In the meantime, I’ve got some expectations management to do. And more computer hassles starting tomorrow, when I try to turn my staging server into a clone of the actual live install. It should be as simple as replacing a single folder full of JSP templates and rebuilding DSpace, but heck, I thought getting rid of the port number in the URL would be simple, so what do I know?

More on The Factory

Mike picks up on a lot of things I didn’t about Charlie and the Chocolate Factory. I can’t believe I forgot about the lockout (that was dead obvious, wasn’t it?), but I could never have come up with the sharp analysis of the children that he did.

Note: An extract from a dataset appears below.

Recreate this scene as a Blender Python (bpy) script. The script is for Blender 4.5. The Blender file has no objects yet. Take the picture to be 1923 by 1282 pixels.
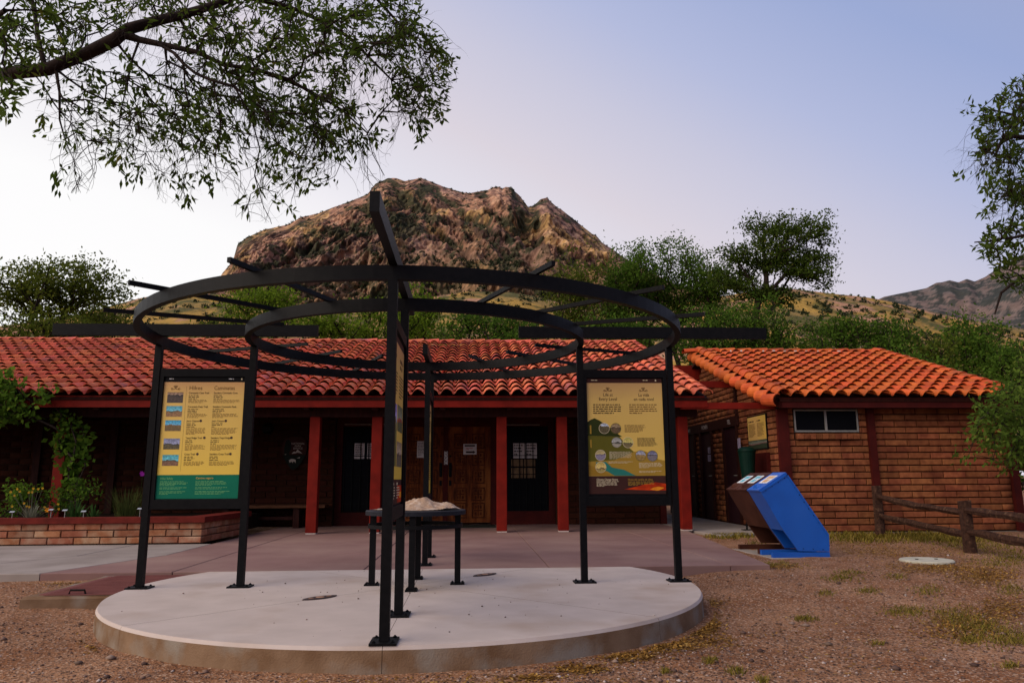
import bpy, math, random, zlib
import numpy as np
from mathutils import Matrix, Vector
random.seed(7); rng = np.random.default_rng(7)
sc = bpy.context.scene
col = sc.collection
PI = math.pi
R = math.radians
# ------------------------------------------------------------------ camera
FPX, PITCH, ROLL, YAW = 1391.5, 0.18396, -0.00531, 0.05701
CAM = np.array([0.498, -7.108, 0.940])
_f = np.array([math.sin(YAW)*math.cos(PITCH), math.cos(YAW)*math.cos(PITCH), math.sin(PITCH)])
_r0 = np.array([math.cos(YAW), -math.sin(YAW), 0.0]); _u0 = np.cross(_r0, _f)
_r = math.cos(ROLL)*_r0 + math.sin(ROLL)*_u0
_u = -math.sin(ROLL)*_r0 + math.cos(ROLL)*_u0
cd = bpy.data.cameras.new('camera'); co = bpy.data.objects.new('camera', cd); col.objects.link(co)
cd.sensor_width = 36; cd.lens = FPX*36/1923; cd.clip_start = 0.1; cd.clip_end = 9000
m = Matrix.Identity(4)
for i in range(3):
    m[i][0] = _r[i]; m[i][1] = _u[i]; m[i][2] = -_f[i]; m[i][3] = CAM[i]
co.matrix_world = m
sc.camera = co
# ------------------------------------------------------------------ sky, sun, exposure
EXPOSURE = 0.55
SUN_AZ, SUN_EL = R(-62), R(6)          # azimuth from north (+y), west negative: last light low in the west
w = bpy.data.worlds.new('World'); sc.world = w; w.use_nodes = True
nt = w.node_tree; N = nt.nodes; L = nt.links; bg = N['Background']
sky = N.new('ShaderNodeTexSky'); sky.sky_type = 'NISHITA'; sky.sun_disc = False
sky.sun_elevation = SUN_EL; sky.sun_rotation = SUN_AZ; sky.altitude = 1500
sky.air_density = 1.0; sky.dust_density = 0.6; sky.ozone_density = 2.0
tc = N.new('ShaderNodeTexCoord')
sep = N.new('ShaderNodeSeparateXYZ'); L.new(tc.outputs['Generated'], sep.inputs[0])
dotn = N.new('ShaderNodeVectorMath'); dotn.operation = 'DOT_PRODUCT'
gd = Vector((-.42, .40, -.82)).normalized()
dotn.inputs[1].default_value = gd; L.new(tc.outputs['Generated'], dotn.inputs[0])
mrs = N.new('ShaderNodeMapRange'); mrs.inputs[1].default_value = -1; mrs.inputs[2].default_value = 1; L.new(dotn.outputs['Value'], mrs.inputs[0])
ramp = N.new('ShaderNodeValToRGB'); L.new(mrs.outputs[0], ramp.inputs[0])
cr = ramp.color_ramp; cr.interpolation = 'LINEAR'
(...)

The comments are sharp too, saving my own.

Another thing does occur to me in passing: the way in which the children and their parents are set at each other’s throats by Wonka’s framing of the visit as a zero-sum game. The Beauregarde-Salt moment takes on a new sort of intensity, as do the sundry oneupsmanships among the parents. Note that Wonka himself is off-limits as a game piece, having set himself above the game; any attempt to approach him directly (I am thinking of Mr. Salt and Ms. Beauregarde particularly) fails.

That ruthlessness deriving from the game rules sounds all, all too familiar.